**Work required**
Search the records that follow and extract every line containing the string "with".

**Data in this exercise**
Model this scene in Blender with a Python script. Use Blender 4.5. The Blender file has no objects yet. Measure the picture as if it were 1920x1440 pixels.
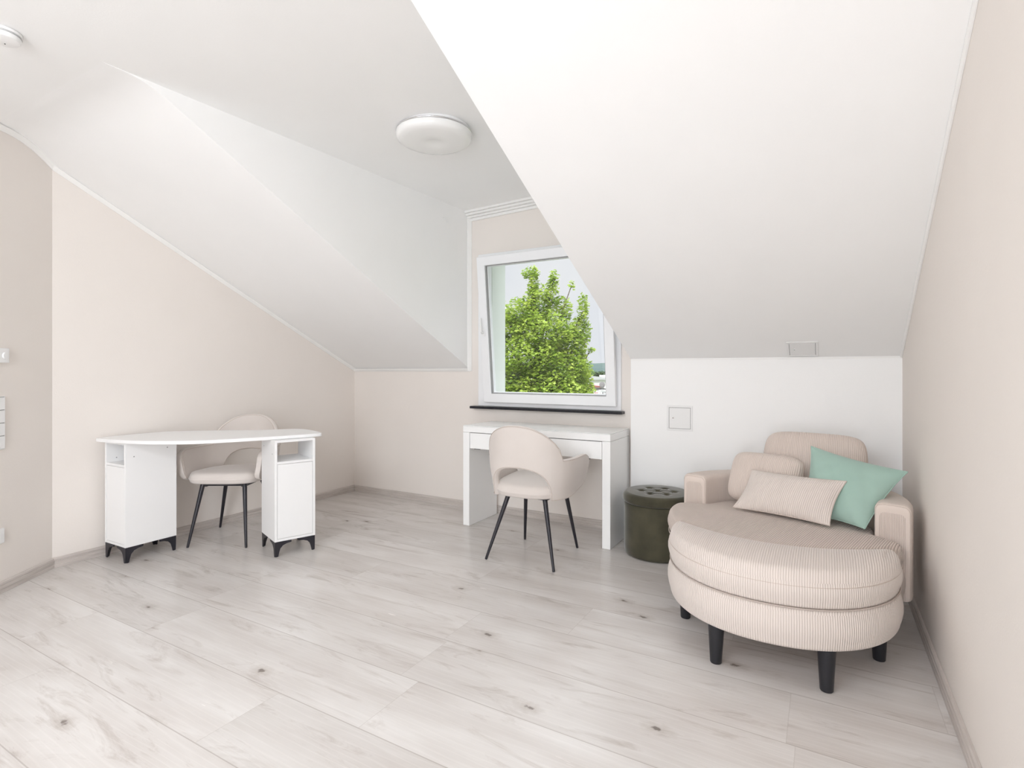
==
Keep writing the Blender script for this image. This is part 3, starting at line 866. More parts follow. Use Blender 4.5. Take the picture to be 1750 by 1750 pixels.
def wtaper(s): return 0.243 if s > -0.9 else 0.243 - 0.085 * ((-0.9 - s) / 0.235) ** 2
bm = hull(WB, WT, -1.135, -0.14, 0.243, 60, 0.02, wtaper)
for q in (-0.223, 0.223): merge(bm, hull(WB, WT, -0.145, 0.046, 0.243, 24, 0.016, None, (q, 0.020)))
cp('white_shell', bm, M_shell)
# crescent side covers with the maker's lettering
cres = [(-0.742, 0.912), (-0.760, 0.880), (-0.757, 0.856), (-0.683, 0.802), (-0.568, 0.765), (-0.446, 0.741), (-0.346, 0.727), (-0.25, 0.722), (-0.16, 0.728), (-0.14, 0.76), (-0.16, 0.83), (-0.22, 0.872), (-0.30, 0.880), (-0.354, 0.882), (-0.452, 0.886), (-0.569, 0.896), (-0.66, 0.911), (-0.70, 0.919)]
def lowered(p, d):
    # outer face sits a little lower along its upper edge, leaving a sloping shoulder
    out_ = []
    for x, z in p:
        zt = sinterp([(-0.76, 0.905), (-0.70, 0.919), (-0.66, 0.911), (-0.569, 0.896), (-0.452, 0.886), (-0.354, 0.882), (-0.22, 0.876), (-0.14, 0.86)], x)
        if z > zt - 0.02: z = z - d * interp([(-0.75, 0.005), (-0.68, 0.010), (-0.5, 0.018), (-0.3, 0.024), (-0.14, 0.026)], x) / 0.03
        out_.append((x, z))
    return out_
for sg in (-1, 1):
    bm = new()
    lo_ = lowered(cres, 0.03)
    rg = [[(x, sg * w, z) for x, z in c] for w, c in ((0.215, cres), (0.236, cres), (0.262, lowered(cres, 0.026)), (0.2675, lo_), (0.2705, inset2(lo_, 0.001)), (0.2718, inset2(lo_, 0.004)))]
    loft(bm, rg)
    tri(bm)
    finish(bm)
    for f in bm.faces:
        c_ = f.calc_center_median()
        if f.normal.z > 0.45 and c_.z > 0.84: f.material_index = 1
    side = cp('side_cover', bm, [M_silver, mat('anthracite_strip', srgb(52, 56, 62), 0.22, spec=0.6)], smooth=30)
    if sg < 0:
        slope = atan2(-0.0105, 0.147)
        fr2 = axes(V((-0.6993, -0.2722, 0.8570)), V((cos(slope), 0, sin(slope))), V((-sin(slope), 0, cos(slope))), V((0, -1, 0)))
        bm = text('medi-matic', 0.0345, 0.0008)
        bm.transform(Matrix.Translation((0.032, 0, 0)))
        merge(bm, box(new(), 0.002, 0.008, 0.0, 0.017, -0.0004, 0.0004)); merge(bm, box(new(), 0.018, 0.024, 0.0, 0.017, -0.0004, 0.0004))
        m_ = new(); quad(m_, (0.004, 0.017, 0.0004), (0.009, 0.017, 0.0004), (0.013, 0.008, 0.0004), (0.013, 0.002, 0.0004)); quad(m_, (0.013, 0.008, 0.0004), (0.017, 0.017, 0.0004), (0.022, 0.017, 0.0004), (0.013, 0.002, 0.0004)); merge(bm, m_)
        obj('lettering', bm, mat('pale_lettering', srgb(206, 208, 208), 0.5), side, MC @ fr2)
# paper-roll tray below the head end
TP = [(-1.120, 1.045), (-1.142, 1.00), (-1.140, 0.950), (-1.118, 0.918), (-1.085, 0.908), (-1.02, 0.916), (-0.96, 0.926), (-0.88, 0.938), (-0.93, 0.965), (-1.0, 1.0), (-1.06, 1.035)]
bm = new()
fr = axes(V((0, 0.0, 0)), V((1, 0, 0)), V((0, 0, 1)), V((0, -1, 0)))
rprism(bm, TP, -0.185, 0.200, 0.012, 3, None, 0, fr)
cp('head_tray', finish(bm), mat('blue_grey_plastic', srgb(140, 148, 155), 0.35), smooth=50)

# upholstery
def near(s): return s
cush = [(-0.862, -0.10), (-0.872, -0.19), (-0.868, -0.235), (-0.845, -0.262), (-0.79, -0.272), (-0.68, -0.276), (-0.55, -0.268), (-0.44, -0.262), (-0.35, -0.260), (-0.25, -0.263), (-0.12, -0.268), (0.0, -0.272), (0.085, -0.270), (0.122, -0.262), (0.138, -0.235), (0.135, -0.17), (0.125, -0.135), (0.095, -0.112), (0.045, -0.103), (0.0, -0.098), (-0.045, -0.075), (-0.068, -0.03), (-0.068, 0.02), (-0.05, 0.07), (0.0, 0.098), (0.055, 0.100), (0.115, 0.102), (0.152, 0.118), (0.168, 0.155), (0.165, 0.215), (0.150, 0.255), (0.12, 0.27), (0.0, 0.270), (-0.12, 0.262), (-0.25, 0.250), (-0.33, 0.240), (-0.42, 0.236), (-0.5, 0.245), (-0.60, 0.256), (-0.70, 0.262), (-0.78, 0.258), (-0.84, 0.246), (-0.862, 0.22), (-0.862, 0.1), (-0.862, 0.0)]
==
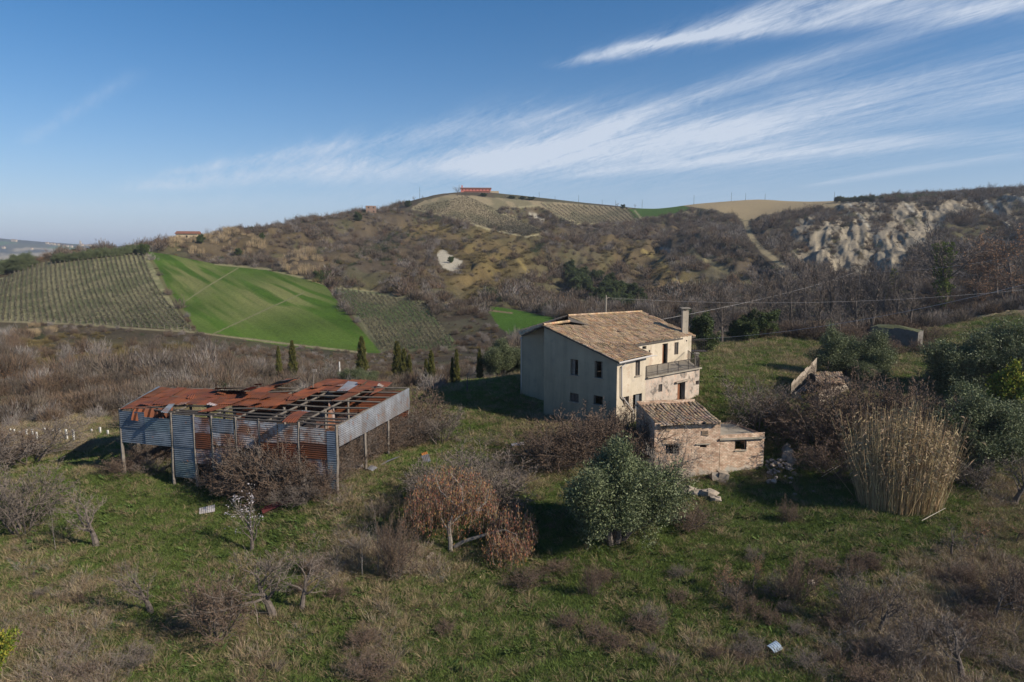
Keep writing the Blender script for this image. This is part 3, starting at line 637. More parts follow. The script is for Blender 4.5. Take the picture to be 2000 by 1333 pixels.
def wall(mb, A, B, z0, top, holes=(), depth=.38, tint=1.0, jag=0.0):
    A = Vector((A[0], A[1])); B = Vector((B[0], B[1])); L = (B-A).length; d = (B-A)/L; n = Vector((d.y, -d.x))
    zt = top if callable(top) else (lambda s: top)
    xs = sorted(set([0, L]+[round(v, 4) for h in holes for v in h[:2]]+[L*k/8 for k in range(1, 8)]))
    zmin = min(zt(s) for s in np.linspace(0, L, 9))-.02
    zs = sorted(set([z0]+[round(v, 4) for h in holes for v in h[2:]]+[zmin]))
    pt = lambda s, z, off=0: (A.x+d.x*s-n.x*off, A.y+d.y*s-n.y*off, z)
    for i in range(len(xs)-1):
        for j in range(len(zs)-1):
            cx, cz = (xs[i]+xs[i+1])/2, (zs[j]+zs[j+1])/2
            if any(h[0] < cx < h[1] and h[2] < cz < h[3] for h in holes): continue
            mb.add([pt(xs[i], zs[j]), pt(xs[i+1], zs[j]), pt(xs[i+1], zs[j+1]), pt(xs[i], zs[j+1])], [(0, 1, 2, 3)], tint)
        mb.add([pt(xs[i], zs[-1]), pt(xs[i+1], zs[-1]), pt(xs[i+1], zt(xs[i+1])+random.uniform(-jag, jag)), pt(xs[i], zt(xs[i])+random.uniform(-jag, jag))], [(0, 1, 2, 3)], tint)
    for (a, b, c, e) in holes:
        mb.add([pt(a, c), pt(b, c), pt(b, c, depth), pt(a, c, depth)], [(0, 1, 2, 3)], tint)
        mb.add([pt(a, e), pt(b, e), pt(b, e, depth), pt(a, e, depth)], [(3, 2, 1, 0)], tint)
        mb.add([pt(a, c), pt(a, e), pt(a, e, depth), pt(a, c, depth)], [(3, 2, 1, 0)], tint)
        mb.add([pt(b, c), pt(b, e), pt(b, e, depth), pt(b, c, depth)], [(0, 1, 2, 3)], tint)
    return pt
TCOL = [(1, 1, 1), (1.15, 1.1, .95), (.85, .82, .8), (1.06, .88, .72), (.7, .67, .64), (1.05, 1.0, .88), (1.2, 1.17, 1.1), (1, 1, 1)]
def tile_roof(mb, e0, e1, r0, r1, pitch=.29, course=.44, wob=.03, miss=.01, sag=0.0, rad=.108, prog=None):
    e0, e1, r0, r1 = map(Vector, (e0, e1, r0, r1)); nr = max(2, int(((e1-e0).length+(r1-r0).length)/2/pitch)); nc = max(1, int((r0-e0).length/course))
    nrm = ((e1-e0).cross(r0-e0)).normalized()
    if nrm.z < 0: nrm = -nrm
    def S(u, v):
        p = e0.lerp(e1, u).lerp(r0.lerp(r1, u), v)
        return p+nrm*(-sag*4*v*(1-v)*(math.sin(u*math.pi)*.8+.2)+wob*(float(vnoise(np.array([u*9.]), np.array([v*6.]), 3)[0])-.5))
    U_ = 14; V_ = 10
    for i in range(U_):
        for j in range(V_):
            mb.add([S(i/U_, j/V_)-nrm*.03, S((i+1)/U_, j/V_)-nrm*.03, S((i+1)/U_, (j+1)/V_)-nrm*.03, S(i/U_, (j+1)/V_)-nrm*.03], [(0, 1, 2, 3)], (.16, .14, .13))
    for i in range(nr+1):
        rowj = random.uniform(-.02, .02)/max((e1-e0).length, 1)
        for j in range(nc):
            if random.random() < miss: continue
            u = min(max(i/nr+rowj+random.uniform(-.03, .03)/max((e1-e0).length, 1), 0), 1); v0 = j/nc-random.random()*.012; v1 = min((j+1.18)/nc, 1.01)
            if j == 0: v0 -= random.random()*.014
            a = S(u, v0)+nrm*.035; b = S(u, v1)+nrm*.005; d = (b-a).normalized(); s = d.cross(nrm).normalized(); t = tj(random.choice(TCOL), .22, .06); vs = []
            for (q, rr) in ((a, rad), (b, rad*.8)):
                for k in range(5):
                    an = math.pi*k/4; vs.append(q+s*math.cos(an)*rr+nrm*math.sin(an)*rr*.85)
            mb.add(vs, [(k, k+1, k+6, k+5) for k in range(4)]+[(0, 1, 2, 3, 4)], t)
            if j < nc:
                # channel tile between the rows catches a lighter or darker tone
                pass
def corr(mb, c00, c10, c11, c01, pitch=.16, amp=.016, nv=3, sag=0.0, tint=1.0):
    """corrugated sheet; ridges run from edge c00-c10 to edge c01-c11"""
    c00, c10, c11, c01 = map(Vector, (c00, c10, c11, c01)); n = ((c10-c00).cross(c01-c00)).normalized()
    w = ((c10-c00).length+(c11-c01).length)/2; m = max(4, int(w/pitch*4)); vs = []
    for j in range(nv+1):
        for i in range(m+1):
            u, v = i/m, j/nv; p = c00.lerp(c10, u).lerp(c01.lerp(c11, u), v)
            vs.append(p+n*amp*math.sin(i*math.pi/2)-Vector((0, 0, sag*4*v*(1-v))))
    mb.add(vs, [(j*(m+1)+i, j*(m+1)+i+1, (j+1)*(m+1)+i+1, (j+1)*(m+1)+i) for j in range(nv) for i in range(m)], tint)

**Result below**
Model this scene in Blender with a Python script. Use Blender 4.5. The Blender file has no objects yet. Measure the picture as if it were 1920x1440 pixels.
# crescent side covers with the maker's lettering